The new details seem likely to increase the debate about the security and privacy of vast computing systems such as Google’s that now centralize the personal information of millions of individuals and businesses. Because vast amounts of digital information are stored in a cluster of computers, popularly referred to as “cloud” computing, a single breach can lead to disastrous losses.

What is especially perplexing is that, in May 2008, Google launched Google Health, which was touted as a repository or platform for individuals to store and organize their personal health information (“PHI”) online for ease of reference and sharing at the discretion of the individual. The Google Health Web site sets forth its Google Health Privacy Policy (the “Google Policy”). Included among the statements in the Google Policy under the heading You are in control of your information” are the following:

You control who can access your personal health information. By default, you are the only user who can view and edit your information. If you choose to, you can share your information with others.

Google will not sell, rent, or share your information (identified or de-identified) without your explicit consent, except in the limited situations described in the Google Privacy Policy, such as when Google believes it is required to do so by law.

Included among the statements in the Google Policy under the heading How Google uses your information” is the following:

To store your information in Google Health, you will need a Google Account. When you create a Google Account, Google asks for your email address and a password, which is used to protect your account from unauthorized access.

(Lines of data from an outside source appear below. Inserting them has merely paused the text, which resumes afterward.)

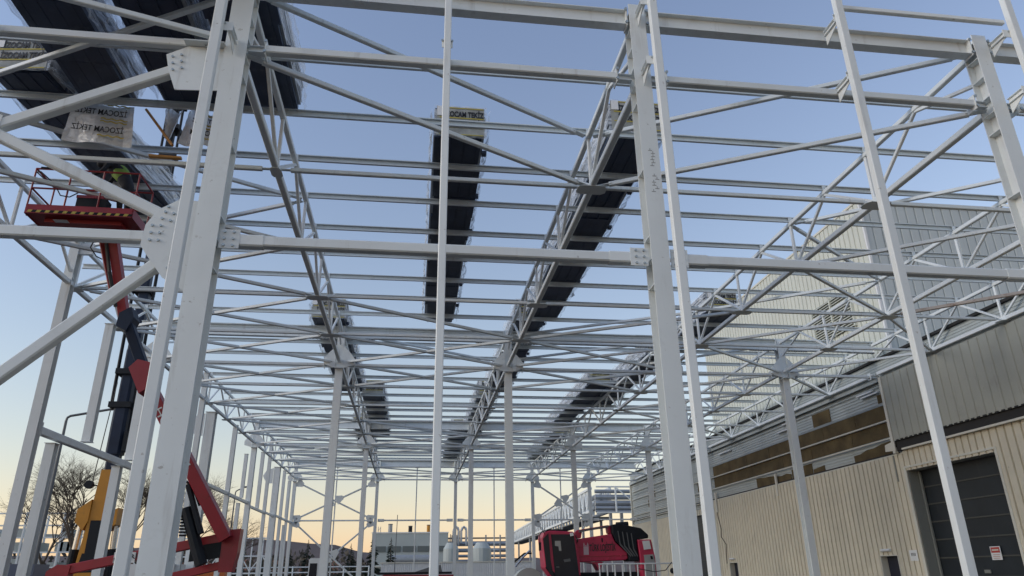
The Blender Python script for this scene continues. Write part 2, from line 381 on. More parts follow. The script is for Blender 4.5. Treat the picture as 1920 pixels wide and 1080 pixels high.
# ties between bottom chords at each panel point ------------------------------------
for b in range(3):
    for k in range(1, 5):
        n = b * 5 + k
        for i in range(5):
            a, c = rowspan(i, .3)
            t = MB().bar((a, NODE[n], HB - .01), (c, NODE[n], HB - .01), .095)
            for xe, s in ((a, -1), (c, 1)): t.box(*sorted((xe, xe + s * .22)), NODE[n] - .04, NODE[n] + .04, HB - .02, HB)
            t.build('tie_tube', M['steel'], label=f'thin white tie tube in the {GAPS[i]}, {ORD[k-1]} tie of the {BAYN[b]}', cat='tie', group='bottom chord ties')

# diagonal braces in the bottom- and top-chord planes --------------------------------
def brace(i, n0, n1, lev, w_=.10, m='steel'):
    p = np.array((XT[i], NODE[n0])); q = np.array((XT[i + 1], NODE[n1])); d = (q - p) / np.linalg.norm(q - p)
    p2 = p + d * .42; q2 = q - d * .42; z = HB - .03 if lev == 0 else HT - .01
    mb = MB().bar((*p2, z), (*q2, z), w_)
    for e, s in ((p2, -1), (q2, 1)):
        c0 = e + d * s * .3
        mb.bar((*(e - d * s * .08), z), (*c0, z), .13, .018)
    near = n0 // 5 if n0 < 15 else 2
    def nm(n): return ROWN[n // 5] if n % 5 == 0 else f'{BAYN[n // 5]} node {ORD[n % 5 - 1]}'
    lab = f'{"upper" if lev else "lower"} diagonal, {GAPS[i]}, {nm(n0)} to {nm(n1)}'
    mb.build('diagonal_brace', M[m], label=lab, cat='brace', group='roof diagonals')
BR = []
for o in (0, 5, 10):                                   # the same pattern repeats in every bay
    BR += [(1, o, o + 1), (1, o + 3, o + 4), (1, o + 4, o + 5), (1, o + 5, o + 4), (2, o + 1, o), (2, o + 4, o + 3), (2, o + 4, o + 5), (2, o + 5, o + 4)]
    BR += [(3, o + 2, o + 3), (3, o + 4, o + 3), (3, o + 4, o + 5), (3, o + 2, o + 1), (4, o + 3, o + 4), (4, o + 5, o + 4)]
    if o: BR += [(1, o + 1, o), (2, o, o + 1), (3, o + 1, o), (4, o, o + 1)]
    for k in range(5): BR += [(0, o + k, o + k + 1), (0, o + k + 1, o + k)]
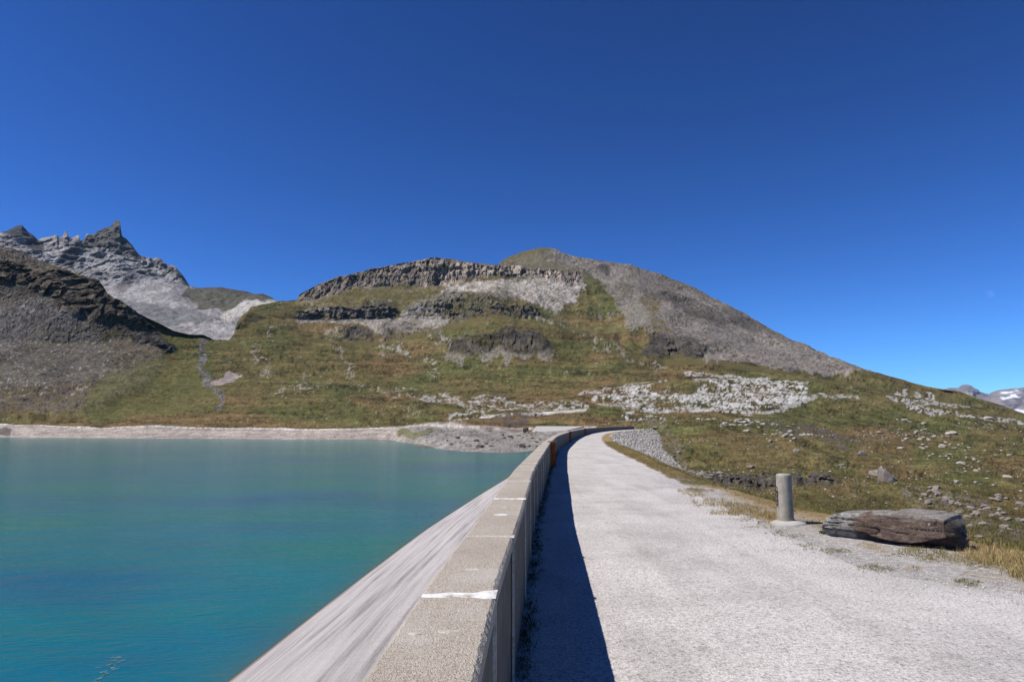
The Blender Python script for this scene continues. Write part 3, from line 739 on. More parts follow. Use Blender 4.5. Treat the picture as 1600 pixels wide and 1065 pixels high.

If the security breach at Google is as broad and comprehensive as reported, a subscriber to Google Health is not as in control of his or her PHI as the Google Policy may lead one to believe. While HIPAA and HITECH statutes and regulations would require a “covered entity” or “business associate” to undertake massive damage control and notices of breach to affected individuals, and perhaps even subject the covered entity or business associate to heavy penalties, presumably the Google Health repository is not so regulated. The potential damage to subscribers is catastrophic and perhaps should be the subject of investigation for potential regulation.